Goal: Report each line of the data that includes the word "Blender".

====

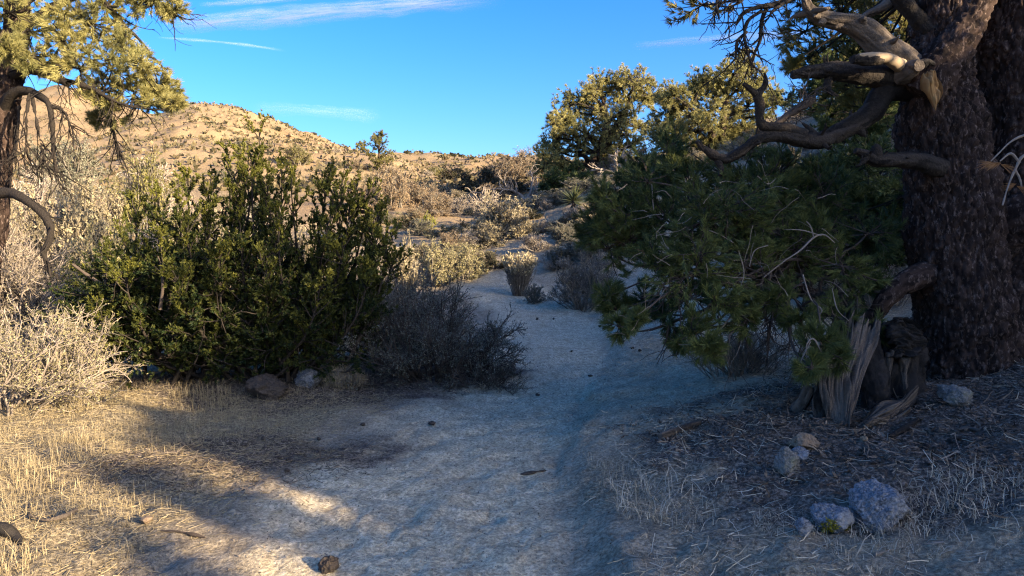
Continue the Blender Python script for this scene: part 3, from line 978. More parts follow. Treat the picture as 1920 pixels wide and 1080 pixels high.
    d = rng.normal(size=(len(q), 3)) * np.array([1, 0.6, 0.5]) + np.array([-0.25, -0.2, -0.45])
    b = grow(q, d, rng.uniform(0.25, 0.6, len(q)), 8, 0.2, (0, 0, -0.05), rng)
    tubes(A, b, 0.008, 0.003, 5)
    s, d, i, tt = spawn(b, 4, 0.25, 1, (0.4, 1.0), rng)
    b2 = grow(s, d, rng.uniform(0.1, 0.25, len(s)), 6, 0.2, (0, 0, -0.03), rng)
    tubes(A, b2, 0.0035, 0.002, 3)
    A.obj('dead_twig', M_TWIGD, t, o)
    for k, sp in enumerate([[(1565, 455, 5.5, 3), (1545, 440, 5.5, 4), (1525, 446, 5.5, 5), (1500, 470, 5.5, 5), (1470, 490, 5.5, 4), (1432, 520, 5.5, 3)],
                            [(1526, 445, 5.5, 4), (1520, 425, 5.5, 3), (1512, 415, 5.5, 2)], [(1540, 442, 5.5, 4), (1505, 432, 5.5, 3), (1470, 430, 5.5, 2)],
                            [(1505, 515, 5.4, 4), (1520, 560, 5.35, 4), (1540, 580, 5.3, 3), (1536, 592, 5.3, 2)], [(1560, 540, 5.4, 3), (1570, 580, 5.3, 3), (1592, 602, 5.3, 2)],
                            [(1225, 362, 6.0, 2), (1245, 358, 6.0, 3), (1260, 372, 6.0, 2)], [(1222, 345, 6.0, 2), (1224, 375, 6.0, 3), (1226, 400, 6.0, 2)],
                            [(1375, 455, 5.3, 2), (1350, 440, 5.3, 3), (1330, 432, 5.3, 2)], [(1385, 470, 5.3, 2), (1395, 510, 5.3, 3), (1388, 540, 5.3, 2)],
                            [(1420, 330, 5.9, 2), (1440, 345, 5.9, 3), (1455, 335, 5.9, 2)], [(1515, 690, 4.9, 3), (1512, 650, 4.9, 4), (1525, 635, 4.9, 3), (1540, 660, 4.9, 2)],
                            [(1490, 700, 4.9, 3), (1505, 670, 4.9, 4), (1520, 640, 4.9, 3)], [(1405, 500, 5.3, 2), (1415, 470, 5.3, 3), (1440, 460, 5.3, 2)]]):
        A = Acc()
        limb(A, pxlimb(sp) * np.array([1, 1, 1, 0.75]), 18, 5, rough=0.0015, seed=90 + k, cap=False)
        A.obj('dead_twig', M_TWIGP, t, o)
    A = Acc()
    q = np.array([P(x, y, dd) for x, y, dd in rng.uniform((1160, 340, 5.1), (1620, 660, 5.5), (50, 3))])
    b = grow(q, rng.normal(size=(50, 3)) * np.array([1, .4, .8]), rng.uniform(0.08, 0.28, 50), 6, 0.2, (0, 0, -0.04), rng)
    tubes(A, b, 0.0024, 0.0013, 3)
    tag(A.obj('fine_dead_twigs', M_TWIGP, t, o), kind='stuff')

    # live crown at the top of the picture and above it
    sp = [(1530, 105, 7.2, 46), (1560, 80, 7.4, 60), (1600, 110, 7.0, 50), (1510, 60, 7.6, 45), (1580, 30, 7.3, 70), (1640, 40, 7.3, 60), (1650, 100, 7.0, 40), (1500, 10, 7.6, 45), (1620, -20, 7.4, 70),
          (1690, 60, 7.6, 50), (1700, 110, 7.8, 40), (1540, -30, 7.4, 70), (1680, -10, 7.4, 60), (1810, 90, 8.4, 45), (1815, 150, 8.6, 40), (1805, 40, 8.4, 45), (1800, 200, 8.6, 36),
          (1600, 165, 7.2, 40), (1560, 175, 7.4, 36), (1620, 205, 7.4, 40), (1490, 115, 7.0, 22), (1645, 130, 7.3, 40)]
    pads = px_pads(sp, rng, 0.3)
    pads[:, 3] *= 1.1
    hi = []
    for k in range(24):
        a = rng.uniform(0, 6.28)
        rr = rng.uniform(0.5, 3.6)
        hi.append([base[0] + 0.1 + rr * math.cos(a), base[1] + 0.2 + rr * math.sin(a) * 0.8, rng.uniform(4.6, 7.8) - 0.25 * rr + 0.4, rng.uniform(0.4, 0.65)])
    F2, T2 = Acc(), Acc()
    add_pads(F2, T2, pads, rng, 9, 5, 4, 12, 0.065, 0.006, 0.005, 0.7)
    crown_c = np.array([base[0], base[1], 4.4])
    for k, p in enumerate(pads):
        curve_limb(T2, P(1760, -100 if p[2] > 3.2 else 120, 6.4), p[:3], 0.03, 0.006, rng, 0.1, 12, 6, 0.002, k)
    F2.obj('crown', M_PINE_M, t, o)
    F3 = Acc()
    add_pads(F3, T2, np.array(hi), rng, 8, 4, 3, 7, 0.10, 0.013, 0.006, 0.6)
    for k, p in enumerate(hi):
        curve_limb(T2, crown_c + np.array([rng.uniform(-.2, .5), 0.2, rng.uniform(-.3, 1.2)]), p[:3], 0.04, 0.008, rng, 0.1, 10, 5, 0, k)
    F3.obj('crown', M_PINE_M, t, o)
    T2.obj('crown_branch', M_LIMB, t, o)
    return t




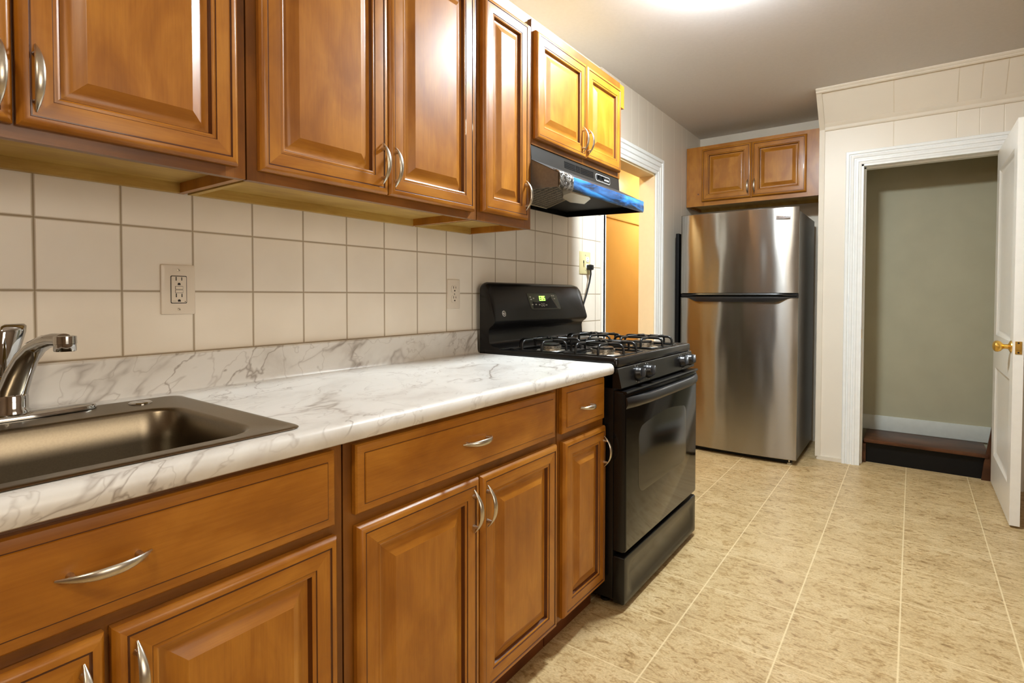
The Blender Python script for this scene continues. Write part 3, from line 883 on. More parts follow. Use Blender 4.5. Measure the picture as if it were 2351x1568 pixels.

====

Task response:
Continue the Blender Python script for this scene: part 3, from line 978. More parts follow. Treat the picture as 1920 pixels wide and 1080 pixels high.
The Blender Python script for this scene continues. Write part 3, from line 883 on. More parts follow. Use Blender 4.5. Measure the picture as if it were 2351x1568 pixels.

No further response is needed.